» **Data**:
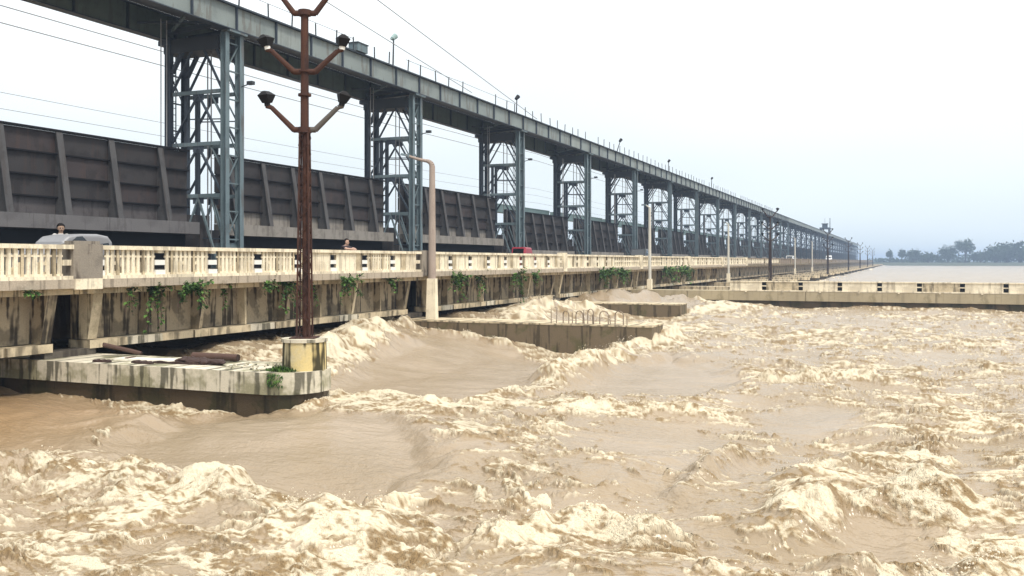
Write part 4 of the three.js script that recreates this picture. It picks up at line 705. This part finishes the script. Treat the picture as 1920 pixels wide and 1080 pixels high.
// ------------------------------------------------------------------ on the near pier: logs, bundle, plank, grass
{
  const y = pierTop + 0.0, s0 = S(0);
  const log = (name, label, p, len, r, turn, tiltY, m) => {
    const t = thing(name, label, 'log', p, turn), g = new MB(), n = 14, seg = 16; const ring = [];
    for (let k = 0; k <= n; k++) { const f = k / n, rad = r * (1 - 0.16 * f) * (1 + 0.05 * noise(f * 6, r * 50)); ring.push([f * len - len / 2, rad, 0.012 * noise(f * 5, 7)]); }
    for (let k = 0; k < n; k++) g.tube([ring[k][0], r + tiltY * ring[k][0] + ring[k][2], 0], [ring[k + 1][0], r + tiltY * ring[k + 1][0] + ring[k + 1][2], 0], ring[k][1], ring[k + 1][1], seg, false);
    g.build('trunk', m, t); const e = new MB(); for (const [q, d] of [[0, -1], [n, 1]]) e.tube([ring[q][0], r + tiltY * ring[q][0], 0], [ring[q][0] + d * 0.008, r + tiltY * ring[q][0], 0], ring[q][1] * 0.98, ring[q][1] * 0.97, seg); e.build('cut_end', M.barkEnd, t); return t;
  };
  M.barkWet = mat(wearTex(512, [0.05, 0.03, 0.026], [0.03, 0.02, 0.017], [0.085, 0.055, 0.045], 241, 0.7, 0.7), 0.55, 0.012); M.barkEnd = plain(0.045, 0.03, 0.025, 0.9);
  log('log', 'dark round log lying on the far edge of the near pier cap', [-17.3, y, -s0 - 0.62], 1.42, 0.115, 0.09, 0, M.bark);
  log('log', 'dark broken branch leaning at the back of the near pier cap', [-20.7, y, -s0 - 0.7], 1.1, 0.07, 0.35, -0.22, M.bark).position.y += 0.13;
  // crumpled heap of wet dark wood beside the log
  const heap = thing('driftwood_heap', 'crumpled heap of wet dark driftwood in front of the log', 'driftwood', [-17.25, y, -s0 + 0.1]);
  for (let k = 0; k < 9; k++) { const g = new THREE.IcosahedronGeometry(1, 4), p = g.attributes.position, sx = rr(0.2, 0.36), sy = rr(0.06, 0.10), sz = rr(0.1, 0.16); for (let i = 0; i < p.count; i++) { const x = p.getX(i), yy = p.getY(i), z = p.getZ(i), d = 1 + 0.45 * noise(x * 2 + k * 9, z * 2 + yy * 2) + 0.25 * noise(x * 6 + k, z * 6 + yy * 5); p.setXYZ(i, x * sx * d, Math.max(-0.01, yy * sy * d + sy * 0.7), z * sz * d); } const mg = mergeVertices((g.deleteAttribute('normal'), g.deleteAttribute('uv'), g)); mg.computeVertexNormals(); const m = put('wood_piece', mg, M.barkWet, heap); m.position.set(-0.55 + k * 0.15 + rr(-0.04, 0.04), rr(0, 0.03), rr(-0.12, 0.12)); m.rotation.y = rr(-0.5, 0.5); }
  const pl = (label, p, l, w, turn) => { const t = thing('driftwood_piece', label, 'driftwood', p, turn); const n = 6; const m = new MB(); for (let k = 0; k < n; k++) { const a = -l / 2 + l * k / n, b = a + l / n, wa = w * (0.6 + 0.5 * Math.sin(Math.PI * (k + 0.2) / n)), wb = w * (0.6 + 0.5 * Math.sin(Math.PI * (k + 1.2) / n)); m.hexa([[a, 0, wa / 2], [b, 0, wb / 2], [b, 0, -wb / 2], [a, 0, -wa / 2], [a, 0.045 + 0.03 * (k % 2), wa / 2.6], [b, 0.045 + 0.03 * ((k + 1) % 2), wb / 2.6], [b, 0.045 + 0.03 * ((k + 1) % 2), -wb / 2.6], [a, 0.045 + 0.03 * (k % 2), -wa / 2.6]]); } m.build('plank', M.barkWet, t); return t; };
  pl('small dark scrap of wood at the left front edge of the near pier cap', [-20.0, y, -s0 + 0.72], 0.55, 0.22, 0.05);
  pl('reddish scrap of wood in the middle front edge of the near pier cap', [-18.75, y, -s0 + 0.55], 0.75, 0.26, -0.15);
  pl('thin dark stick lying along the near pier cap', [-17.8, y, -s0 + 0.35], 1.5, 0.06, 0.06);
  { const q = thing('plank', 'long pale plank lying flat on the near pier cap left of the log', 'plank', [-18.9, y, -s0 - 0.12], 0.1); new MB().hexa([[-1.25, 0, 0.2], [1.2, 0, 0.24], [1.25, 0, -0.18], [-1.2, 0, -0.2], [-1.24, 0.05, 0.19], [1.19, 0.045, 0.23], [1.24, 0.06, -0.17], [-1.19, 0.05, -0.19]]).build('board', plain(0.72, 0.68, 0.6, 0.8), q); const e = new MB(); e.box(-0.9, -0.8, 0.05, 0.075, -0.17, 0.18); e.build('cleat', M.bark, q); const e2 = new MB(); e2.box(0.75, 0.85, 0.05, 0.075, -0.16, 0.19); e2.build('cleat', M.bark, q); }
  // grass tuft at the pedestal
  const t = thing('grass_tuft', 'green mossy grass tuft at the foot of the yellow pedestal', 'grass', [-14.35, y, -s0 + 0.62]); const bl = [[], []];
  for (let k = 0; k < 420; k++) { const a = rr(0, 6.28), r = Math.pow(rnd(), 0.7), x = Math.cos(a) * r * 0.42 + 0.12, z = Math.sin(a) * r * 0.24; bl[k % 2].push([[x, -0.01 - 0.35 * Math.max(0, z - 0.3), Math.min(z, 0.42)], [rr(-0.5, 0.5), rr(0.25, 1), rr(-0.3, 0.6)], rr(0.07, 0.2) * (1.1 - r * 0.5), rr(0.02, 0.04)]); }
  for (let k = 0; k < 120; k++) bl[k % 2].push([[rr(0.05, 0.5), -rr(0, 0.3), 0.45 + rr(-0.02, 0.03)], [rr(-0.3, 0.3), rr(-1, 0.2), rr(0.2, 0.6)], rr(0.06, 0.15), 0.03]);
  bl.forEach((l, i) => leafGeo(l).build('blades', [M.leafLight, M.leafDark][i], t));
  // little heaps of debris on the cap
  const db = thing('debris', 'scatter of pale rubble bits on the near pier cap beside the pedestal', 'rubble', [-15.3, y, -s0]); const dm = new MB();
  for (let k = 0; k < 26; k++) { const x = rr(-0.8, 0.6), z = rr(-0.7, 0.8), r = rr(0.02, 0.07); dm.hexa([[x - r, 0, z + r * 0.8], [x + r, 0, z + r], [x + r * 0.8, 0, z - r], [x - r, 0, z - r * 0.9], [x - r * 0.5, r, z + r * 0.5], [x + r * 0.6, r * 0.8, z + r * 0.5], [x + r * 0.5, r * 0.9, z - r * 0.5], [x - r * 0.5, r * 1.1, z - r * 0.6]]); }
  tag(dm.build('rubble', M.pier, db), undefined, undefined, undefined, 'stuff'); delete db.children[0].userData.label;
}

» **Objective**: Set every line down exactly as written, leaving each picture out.

» **Response to this task**:
Write part 4 of the three.js script that recreates this picture. It picks up at line 705. This part finishes the script. Treat the picture as 1920 pixels wide and 1080 pixels high.
// ------------------------------------------------------------------ on the near pier: logs, bundle, plank, grass
{
  const y = pierTop + 0.0, s0 = S(0);
  const log = (name, label, p, len, r, turn, tiltY, m) => {
    const t = thing(name, label, 'log', p, turn), g = new MB(), n = 14, seg = 16; const ring = [];
    for (let k = 0; k <= n; k++) { const f = k / n, rad = r * (1 - 0.16 * f) * (1 + 0.05 * noise(f * 6, r * 50)); ring.push([f * len - len / 2, rad, 0.012 * noise(f * 5, 7)]); }
    for (let k = 0; k < n; k++) g.tube([ring[k][0], r + tiltY * ring[k][0] + ring[k][2], 0], [ring[k + 1][0], r + tiltY * ring[k + 1][0] + ring[k + 1][2], 0], ring[k][1], ring[k + 1][1], seg, false);
    g.build('trunk', m, t); const e = new MB(); for (const [q, d] of [[0, -1], [n, 1]]) e.tube([ring[q][0], r + tiltY * ring[q][0], 0], [ring[q][0] + d * 0.008, r + tiltY * ring[q][0], 0], ring[q][1] * 0.98, ring[q][1] * 0.97, seg); e.build('cut_end', M.barkEnd, t); return t;
  };
  M.barkWet = mat(wearTex(512, [0.05, 0.03, 0.026], [0.03, 0.02, 0.017], [0.085, 0.055, 0.045], 241, 0.7, 0.7), 0.55, 0.012); M.barkEnd = plain(0.045, 0.03, 0.025, 0.9);
  log('log', 'dark round log lying on the far edge of the near pier cap', [-17.3, y, -s0 - 0.62], 1.42, 0.115, 0.09, 0, M.bark);
  log('log', 'dark broken branch leaning at the back of the near pier cap', [-20.7, y, -s0 - 0.7], 1.1, 0.07, 0.35, -0.22, M.bark).position.y += 0.13;
  // crumpled heap of wet dark wood beside the log
  const heap = thing('driftwood_heap', 'crumpled heap of wet dark driftwood in front of the log', 'driftwood', [-17.25, y, -s0 + 0.1]);
  for (let k = 0; k < 9; k++) { const g = new THREE.IcosahedronGeometry(1, 4), p = g.attributes.position, sx = rr(0.2, 0.36), sy = rr(0.06, 0.10), sz = rr(0.1, 0.16); for (let i = 0; i < p.count; i++) { const x = p.getX(i), yy = p.getY(i), z = p.getZ(i), d = 1 + 0.45 * noise(x * 2 + k * 9, z * 2 + yy * 2) + 0.25 * noise(x * 6 + k, z * 6 + yy * 5); p.setXYZ(i, x * sx * d, Math.max(-0.01, yy * sy * d + sy * 0.7), z * sz * d); } const mg = mergeVertices((g.deleteAttribute('normal'), g.deleteAttribute('uv'), g)); mg.computeVertexNormals(); const m = put('wood_piece', mg, M.barkWet, heap); m.position.set(-0.55 + k * 0.15 + rr(-0.04, 0.04), rr(0, 0.03), rr(-0.12, 0.12)); m.rotation.y = rr(-0.5, 0.5); }
  const pl = (label, p, l, w, turn) => { const t = thing('driftwood_piece', label, 'driftwood', p, turn); const n = 6; const m = new MB(); for (let k = 0; k < n; k++) { const a = -l / 2 + l * k / n, b = a + l / n, wa = w * (0.6 + 0.5 * Math.sin(Math.PI * (k + 0.2) / n)), wb = w * (0.6 + 0.5 * Math.sin(Math.PI * (k + 1.2) / n)); m.hexa([[a, 0, wa / 2], [b, 0, wb / 2], [b, 0, -wb / 2], [a, 0, -wa / 2], [a, 0.045 + 0.03 * (k % 2), wa / 2.6], [b, 0.045 + 0.03 * ((k + 1) % 2), wb / 2.6], [b, 0.045 + 0.03 * ((k + 1) % 2), -wb / 2.6], [a, 0.045 + 0.03 * (k % 2), -wa / 2.6]]); } m.build('plank', M.barkWet, t); return t; };
  pl('small dark scrap of wood at the left front edge of the near pier cap', [-20.0, y, -s0 + 0.72], 0.55, 0.22, 0.05);
  pl('reddish scrap of wood in the middle front edge of the near pier cap', [-18.75, y, -s0 + 0.55], 0.75, 0.26, -0.15);
  pl('thin dark stick lying along the near pier cap', [-17.8, y, -s0 + 0.35], 1.5, 0.06, 0.06);
  { const q = thing('plank', 'long pale plank lying flat on the near pier cap left of the log', 'plank', [-18.9, y, -s0 - 0.12], 0.1); new MB().hexa([[-1.25, 0, 0.2], [1.2, 0, 0.24], [1.25, 0, -0.18], [-1.2, 0, -0.2], [-1.24, 0.05, 0.19], [1.19, 0.045, 0.23], [1.24, 0.06, -0.17], [-1.19, 0.05, -0.19]]).build('board', plain(0.72, 0.68, 0.6, 0.8), q); const e = new MB(); e.box(-0.9, -0.8, 0.05, 0.075, -0.17, 0.18); e.build('cleat', M.bark, q); const e2 = new MB(); e2.box(0.75, 0.85, 0.05, 0.075, -0.16, 0.19); e2.build('cleat', M.bark, q); }
  // grass tuft at the pedestal
  const t = thing('grass_tuft', 'green mossy grass tuft at the foot of the yellow pedestal', 'grass', [-14.35, y, -s0 + 0.62]); const bl = [[], []];
  for (let k = 0; k < 420; k++) { const a = rr(0, 6.28), r = Math.pow(rnd(), 0.7), x = Math.cos(a) * r * 0.42 + 0.12, z = Math.sin(a) * r * 0.24; bl[k % 2].push([[x, -0.01 - 0.35 * Math.max(0, z - 0.3), Math.min(z, 0.42)], [rr(-0.5, 0.5), rr(0.25, 1), rr(-0.3, 0.6)], rr(0.07, 0.2) * (1.1 - r * 0.5), rr(0.02, 0.04)]); }
  for (let k = 0; k < 120; k++) bl[k % 2].push([[rr(0.05, 0.5), -rr(0, 0.3), 0.45 + rr(-0.02, 0.03)], [rr(-0.3, 0.3), rr(-1, 0.2), rr(0.2, 0.6)], rr(0.06, 0.15), 0.03]);
  bl.forEach((l, i) => leafGeo(l).build('blades', [M.leafLight, M.leafDark][i], t));
  // little heaps of debris on the cap
  const db = thing('debris', 'scatter of pale rubble bits on the near pier cap beside the pedestal', 'rubble', [-15.3, y, -s0]); const dm = new MB();
  for (let k = 0; k < 26; k++) { const x = rr(-0.8, 0.6), z = rr(-0.7, 0.8), r = rr(0.02, 0.07); dm.hexa([[x - r, 0, z + r * 0.8], [x + r, 0, z + r], [x + r * 0.8, 0, z - r], [x - r, 0, z - r * 0.9], [x - r * 0.5, r, z + r * 0.5], [x + r * 0.6, r * 0.8, z + r * 0.5], [x + r * 0.5, r * 0.9, z - r * 0.5], [x - r * 0.5, r * 1.1, z - r * 0.6]]); }
  tag(dm.build('rubble', M.pier, db), undefined, undefined, undefined, 'stuff'); delete db.children[0].userData.label;
}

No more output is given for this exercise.